The basic idea behind warming the body up before exercise is twofold. Firstly by gradually increasing your heart rate you are ensuring that your heart and lungs are effectively working together to pump enough oxygen around your body. This oxygen is needed to fuel your muscles and have them working at their optimal capacity. Secondly; by warming up the different muscles you are actually making them more flexible and pliant, at the same time as stimulating mobility in your joints. This will help prepare your body and protect you against injury.

The type of warmup needed will be determined by the type of workout you have planned. For example if you are going for a long run you should concentrate on warming up you your legs with a few stretches and the start off gradually with a power walk, then progress into a gentle jog before giving it 100%.

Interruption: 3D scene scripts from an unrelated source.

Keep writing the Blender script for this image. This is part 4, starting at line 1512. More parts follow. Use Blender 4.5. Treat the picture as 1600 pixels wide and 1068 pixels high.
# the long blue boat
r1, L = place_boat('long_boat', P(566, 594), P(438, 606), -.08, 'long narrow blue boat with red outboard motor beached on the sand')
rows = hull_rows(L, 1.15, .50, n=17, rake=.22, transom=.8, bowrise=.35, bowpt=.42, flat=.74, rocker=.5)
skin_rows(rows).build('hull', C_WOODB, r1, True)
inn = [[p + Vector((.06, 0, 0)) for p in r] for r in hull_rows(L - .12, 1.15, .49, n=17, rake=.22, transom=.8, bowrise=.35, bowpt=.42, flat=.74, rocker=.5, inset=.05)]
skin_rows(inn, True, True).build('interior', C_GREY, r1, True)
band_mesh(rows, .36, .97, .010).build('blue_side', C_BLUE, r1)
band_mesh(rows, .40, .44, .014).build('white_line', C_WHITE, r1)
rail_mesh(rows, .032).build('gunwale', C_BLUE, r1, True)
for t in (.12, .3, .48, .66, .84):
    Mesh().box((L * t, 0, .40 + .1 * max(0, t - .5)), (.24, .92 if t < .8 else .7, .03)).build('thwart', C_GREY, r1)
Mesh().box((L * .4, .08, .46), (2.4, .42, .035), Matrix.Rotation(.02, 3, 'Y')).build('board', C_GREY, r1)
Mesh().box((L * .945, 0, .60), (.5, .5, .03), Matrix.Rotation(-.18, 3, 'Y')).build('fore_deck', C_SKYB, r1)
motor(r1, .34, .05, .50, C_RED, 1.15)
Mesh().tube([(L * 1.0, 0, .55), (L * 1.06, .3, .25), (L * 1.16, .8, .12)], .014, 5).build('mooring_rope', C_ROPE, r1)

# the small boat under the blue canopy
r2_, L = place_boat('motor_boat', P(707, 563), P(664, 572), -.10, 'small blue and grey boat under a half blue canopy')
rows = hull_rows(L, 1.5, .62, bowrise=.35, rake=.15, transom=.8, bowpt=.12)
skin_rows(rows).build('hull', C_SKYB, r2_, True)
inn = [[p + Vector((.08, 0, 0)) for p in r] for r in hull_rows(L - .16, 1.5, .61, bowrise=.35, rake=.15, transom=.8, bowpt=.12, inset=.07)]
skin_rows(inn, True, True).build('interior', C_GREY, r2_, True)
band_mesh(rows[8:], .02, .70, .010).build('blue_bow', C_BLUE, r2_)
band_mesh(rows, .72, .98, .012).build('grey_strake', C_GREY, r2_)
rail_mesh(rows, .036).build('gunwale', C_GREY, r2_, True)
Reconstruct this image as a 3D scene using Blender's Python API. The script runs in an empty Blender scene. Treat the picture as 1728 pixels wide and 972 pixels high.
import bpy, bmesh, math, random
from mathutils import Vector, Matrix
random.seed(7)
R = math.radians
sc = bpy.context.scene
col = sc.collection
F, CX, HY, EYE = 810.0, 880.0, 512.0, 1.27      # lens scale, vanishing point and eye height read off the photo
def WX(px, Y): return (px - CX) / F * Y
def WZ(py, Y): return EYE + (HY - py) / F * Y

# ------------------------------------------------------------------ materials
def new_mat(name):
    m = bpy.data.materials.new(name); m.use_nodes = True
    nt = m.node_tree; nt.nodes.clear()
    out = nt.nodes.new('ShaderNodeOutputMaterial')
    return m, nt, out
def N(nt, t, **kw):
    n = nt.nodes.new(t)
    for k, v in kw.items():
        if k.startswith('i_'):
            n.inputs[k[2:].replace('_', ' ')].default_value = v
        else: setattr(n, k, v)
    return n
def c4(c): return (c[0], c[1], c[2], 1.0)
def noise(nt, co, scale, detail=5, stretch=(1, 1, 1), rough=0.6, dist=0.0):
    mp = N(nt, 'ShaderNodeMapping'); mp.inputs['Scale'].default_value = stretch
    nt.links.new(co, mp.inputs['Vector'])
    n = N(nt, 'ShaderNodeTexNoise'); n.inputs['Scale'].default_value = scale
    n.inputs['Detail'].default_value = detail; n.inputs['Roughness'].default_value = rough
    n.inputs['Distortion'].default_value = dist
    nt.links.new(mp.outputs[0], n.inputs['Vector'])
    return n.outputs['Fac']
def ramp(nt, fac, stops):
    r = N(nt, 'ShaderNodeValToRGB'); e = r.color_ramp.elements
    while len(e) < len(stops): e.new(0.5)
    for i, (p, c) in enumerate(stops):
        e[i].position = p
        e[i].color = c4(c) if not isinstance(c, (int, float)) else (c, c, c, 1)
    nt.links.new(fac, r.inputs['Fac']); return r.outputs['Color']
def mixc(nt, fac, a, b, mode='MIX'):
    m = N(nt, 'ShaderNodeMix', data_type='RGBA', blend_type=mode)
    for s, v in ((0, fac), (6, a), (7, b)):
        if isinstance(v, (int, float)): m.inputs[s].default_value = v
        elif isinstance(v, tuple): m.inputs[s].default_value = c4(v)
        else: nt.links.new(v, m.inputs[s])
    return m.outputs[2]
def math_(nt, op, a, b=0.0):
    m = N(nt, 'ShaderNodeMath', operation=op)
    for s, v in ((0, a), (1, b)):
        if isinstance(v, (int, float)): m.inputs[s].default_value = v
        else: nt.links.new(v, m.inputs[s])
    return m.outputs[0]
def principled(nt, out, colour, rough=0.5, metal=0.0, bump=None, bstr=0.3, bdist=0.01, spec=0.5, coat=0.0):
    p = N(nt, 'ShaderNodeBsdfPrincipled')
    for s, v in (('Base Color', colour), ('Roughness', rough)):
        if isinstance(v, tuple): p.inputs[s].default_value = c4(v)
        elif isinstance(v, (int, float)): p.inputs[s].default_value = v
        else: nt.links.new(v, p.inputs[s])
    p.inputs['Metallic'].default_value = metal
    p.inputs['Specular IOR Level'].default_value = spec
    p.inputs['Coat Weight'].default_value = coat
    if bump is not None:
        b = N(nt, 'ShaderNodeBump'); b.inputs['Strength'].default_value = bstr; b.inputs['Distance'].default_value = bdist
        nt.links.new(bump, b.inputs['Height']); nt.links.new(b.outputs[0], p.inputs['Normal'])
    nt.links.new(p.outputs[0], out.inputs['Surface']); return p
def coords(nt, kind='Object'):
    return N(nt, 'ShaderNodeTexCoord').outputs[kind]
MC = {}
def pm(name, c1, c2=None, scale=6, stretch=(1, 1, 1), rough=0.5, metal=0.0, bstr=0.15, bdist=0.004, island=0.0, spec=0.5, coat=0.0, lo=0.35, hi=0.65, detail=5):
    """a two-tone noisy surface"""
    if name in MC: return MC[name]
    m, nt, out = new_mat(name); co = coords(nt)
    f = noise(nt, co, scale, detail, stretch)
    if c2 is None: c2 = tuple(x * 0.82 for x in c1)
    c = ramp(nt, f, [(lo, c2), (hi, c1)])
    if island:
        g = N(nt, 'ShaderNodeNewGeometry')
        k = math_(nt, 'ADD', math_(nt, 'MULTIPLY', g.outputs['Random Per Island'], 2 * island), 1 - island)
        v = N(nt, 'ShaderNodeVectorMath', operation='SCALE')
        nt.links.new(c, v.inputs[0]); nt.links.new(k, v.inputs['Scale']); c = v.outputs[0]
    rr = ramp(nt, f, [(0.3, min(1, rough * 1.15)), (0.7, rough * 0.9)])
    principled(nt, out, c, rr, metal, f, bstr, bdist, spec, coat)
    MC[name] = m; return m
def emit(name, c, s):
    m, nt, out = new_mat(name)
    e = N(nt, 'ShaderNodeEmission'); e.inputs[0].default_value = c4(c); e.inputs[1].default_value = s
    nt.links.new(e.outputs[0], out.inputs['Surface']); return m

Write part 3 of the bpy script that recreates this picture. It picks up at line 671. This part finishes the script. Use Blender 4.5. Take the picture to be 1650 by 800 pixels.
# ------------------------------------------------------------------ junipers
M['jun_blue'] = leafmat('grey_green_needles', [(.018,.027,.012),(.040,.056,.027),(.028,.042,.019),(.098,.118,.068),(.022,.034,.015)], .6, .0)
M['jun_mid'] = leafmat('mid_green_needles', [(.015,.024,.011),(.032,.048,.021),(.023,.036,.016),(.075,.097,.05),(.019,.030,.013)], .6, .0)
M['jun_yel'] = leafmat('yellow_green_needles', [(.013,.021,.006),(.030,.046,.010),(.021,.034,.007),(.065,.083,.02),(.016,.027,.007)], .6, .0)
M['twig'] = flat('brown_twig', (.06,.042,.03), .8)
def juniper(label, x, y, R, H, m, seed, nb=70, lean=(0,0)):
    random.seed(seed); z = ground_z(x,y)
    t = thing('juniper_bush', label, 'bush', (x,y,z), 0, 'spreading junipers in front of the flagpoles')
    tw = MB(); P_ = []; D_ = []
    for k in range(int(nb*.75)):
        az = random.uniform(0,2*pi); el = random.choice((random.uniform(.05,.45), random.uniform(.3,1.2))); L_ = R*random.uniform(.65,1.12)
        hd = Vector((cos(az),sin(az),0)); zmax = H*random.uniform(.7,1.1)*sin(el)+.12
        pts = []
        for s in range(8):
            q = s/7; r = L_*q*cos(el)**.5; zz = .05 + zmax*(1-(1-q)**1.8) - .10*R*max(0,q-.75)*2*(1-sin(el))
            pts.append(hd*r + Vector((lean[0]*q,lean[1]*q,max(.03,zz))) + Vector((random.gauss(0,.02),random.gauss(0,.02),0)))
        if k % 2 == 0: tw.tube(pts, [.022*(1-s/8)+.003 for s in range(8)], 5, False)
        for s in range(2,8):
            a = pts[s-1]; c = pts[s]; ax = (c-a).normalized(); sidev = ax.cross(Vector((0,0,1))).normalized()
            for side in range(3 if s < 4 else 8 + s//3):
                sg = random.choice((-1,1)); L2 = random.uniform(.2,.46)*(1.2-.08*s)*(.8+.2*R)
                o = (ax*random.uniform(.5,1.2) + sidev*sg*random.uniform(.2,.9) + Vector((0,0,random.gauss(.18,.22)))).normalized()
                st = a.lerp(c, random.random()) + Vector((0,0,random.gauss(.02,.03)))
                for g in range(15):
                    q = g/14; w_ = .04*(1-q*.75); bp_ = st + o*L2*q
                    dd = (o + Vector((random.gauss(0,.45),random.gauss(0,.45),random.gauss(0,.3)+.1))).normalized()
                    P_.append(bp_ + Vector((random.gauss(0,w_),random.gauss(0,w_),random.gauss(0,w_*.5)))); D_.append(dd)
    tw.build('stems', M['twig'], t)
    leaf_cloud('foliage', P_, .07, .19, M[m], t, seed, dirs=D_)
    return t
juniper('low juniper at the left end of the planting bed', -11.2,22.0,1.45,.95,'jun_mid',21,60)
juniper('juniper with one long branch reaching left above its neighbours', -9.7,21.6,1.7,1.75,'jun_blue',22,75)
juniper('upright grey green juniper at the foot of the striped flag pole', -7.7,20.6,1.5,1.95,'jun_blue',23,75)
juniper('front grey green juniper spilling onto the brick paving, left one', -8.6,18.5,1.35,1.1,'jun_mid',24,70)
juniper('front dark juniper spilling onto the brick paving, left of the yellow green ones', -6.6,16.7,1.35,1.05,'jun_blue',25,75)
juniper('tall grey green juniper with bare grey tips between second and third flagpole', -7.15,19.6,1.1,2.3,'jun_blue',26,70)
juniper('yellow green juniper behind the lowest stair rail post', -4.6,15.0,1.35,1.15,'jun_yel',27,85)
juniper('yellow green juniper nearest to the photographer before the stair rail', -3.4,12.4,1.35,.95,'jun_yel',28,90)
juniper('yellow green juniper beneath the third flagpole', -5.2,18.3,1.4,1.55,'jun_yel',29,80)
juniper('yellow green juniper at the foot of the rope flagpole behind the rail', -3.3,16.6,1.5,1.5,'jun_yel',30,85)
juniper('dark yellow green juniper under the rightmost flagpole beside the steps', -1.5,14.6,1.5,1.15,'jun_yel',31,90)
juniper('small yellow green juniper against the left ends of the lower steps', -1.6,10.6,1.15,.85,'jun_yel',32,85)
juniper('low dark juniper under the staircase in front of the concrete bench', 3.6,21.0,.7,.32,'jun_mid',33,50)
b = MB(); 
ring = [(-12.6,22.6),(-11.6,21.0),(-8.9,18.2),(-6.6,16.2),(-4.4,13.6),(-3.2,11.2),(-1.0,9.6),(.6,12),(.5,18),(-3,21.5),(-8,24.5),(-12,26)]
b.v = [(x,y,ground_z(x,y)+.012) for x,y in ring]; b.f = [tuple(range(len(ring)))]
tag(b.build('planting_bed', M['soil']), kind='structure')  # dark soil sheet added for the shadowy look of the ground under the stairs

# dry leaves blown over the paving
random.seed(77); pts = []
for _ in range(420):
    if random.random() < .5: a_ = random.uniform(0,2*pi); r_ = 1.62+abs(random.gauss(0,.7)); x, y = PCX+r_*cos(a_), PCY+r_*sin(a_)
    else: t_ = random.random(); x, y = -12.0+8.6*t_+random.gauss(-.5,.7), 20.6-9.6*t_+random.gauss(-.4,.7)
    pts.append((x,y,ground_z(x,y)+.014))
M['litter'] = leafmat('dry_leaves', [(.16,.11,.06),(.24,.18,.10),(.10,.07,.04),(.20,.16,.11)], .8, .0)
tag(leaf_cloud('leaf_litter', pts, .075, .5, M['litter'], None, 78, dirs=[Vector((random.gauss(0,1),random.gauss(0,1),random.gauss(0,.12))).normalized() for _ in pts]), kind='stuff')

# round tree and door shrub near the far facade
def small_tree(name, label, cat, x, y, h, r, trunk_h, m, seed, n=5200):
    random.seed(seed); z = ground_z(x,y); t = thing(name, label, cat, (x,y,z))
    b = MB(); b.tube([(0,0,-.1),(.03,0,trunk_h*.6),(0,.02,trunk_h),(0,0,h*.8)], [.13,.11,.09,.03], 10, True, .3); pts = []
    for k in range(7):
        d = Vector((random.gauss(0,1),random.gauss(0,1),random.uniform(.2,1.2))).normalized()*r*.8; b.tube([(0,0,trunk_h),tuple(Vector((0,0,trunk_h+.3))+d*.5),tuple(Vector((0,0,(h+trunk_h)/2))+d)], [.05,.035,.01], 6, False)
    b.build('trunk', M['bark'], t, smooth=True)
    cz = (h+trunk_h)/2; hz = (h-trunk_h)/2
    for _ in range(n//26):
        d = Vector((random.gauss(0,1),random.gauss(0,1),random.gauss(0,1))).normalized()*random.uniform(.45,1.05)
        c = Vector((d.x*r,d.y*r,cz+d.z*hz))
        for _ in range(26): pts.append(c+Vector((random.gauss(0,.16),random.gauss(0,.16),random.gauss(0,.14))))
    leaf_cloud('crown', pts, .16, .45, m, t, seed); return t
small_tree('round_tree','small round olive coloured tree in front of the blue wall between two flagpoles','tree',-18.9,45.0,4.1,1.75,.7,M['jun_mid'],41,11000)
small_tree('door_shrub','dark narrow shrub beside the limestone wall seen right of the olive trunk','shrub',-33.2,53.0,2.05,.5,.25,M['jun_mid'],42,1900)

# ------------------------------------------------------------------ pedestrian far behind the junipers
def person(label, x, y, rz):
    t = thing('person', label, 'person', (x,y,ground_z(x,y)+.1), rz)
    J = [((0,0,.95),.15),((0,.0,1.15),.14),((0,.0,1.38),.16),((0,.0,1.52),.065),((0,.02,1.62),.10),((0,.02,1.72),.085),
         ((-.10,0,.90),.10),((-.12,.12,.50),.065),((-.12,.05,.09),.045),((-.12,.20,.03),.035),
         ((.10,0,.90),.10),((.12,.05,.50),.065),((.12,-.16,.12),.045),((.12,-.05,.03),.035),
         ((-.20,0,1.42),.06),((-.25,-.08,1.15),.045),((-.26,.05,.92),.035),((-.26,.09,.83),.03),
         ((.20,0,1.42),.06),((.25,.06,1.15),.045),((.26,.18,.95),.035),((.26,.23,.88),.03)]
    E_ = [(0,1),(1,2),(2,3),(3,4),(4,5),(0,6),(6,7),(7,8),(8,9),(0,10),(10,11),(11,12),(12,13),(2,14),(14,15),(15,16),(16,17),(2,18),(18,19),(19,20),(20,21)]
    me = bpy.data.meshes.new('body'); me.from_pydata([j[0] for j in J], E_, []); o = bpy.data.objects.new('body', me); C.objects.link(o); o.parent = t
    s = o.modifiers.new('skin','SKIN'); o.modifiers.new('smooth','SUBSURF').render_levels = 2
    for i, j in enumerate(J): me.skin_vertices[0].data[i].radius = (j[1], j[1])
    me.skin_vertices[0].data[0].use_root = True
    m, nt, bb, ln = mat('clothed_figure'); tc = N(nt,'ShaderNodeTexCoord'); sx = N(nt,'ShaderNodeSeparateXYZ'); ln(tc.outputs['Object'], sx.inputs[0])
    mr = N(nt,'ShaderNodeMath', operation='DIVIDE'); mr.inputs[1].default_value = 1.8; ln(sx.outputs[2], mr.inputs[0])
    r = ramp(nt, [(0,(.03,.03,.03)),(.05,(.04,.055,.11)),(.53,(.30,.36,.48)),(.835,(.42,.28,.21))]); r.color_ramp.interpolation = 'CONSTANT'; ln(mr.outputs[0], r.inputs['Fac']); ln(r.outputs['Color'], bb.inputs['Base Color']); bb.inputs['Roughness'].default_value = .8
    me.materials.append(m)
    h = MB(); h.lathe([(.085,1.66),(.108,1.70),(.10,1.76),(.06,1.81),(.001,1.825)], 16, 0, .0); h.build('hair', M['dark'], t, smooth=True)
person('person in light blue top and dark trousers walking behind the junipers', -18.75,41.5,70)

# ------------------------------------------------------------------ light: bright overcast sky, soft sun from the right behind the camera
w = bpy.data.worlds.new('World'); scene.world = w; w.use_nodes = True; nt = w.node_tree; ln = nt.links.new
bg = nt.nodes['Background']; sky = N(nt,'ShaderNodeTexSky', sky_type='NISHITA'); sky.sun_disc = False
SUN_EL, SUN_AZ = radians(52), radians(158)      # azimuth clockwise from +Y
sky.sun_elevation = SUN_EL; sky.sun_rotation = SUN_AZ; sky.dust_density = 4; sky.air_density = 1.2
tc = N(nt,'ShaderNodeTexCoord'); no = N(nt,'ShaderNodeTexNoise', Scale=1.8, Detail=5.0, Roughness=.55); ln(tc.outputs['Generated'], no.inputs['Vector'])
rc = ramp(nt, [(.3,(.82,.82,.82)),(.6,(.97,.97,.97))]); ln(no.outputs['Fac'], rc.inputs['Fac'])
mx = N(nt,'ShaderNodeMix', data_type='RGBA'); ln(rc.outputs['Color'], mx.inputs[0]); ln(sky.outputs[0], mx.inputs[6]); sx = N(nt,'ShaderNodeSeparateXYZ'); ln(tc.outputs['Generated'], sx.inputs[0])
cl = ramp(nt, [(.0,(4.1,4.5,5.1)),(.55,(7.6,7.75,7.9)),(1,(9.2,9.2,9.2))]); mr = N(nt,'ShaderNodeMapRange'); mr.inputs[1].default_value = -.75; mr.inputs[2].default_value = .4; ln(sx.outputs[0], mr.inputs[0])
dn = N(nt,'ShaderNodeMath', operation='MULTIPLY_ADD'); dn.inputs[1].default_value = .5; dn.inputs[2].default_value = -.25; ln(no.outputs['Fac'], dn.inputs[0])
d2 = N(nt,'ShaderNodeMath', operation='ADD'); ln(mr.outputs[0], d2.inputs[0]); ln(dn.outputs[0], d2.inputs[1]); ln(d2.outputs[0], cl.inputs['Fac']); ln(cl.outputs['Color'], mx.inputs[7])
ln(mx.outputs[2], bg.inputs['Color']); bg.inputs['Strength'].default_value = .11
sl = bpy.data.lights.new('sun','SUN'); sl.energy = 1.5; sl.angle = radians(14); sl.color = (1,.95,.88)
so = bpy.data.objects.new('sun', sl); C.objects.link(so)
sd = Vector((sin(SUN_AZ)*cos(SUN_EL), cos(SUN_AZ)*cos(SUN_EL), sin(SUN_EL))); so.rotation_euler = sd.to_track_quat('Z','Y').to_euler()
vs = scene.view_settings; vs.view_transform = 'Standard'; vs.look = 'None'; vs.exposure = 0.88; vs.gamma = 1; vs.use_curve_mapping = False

If you are going to do a targeted weights or floor session, it is a good idea to get your heart rate up first. You can do this easily with some skipping, rowing or light jogging. Then take your focus to stretching and preparing the areas you plan to work on.

Stretching Out or Cooling Down:

Cooling down from a workout allows your heart rate to gradually return to normal, your muscles to return to their normal length and tension, your body to flush away any lactic acid and waste products from your muscles back into your circulatory system and also prevents blood from pooling in your limbs.

The idea is to gradually reduce your heart rate whilst stretching and working the soft tissue that has been the focus of the workout. Basically releasing any tension caused during the workout. This helps to reduce tightness, cramping and general muscle aches in the days following your workout. Even though the need for cooling down has been debated amongst fitness professionals in recent years, I know that I always feel much better when I cool down after a long run and stretch out after a hard resistance session. And if it feels good, then I am going to stick with it!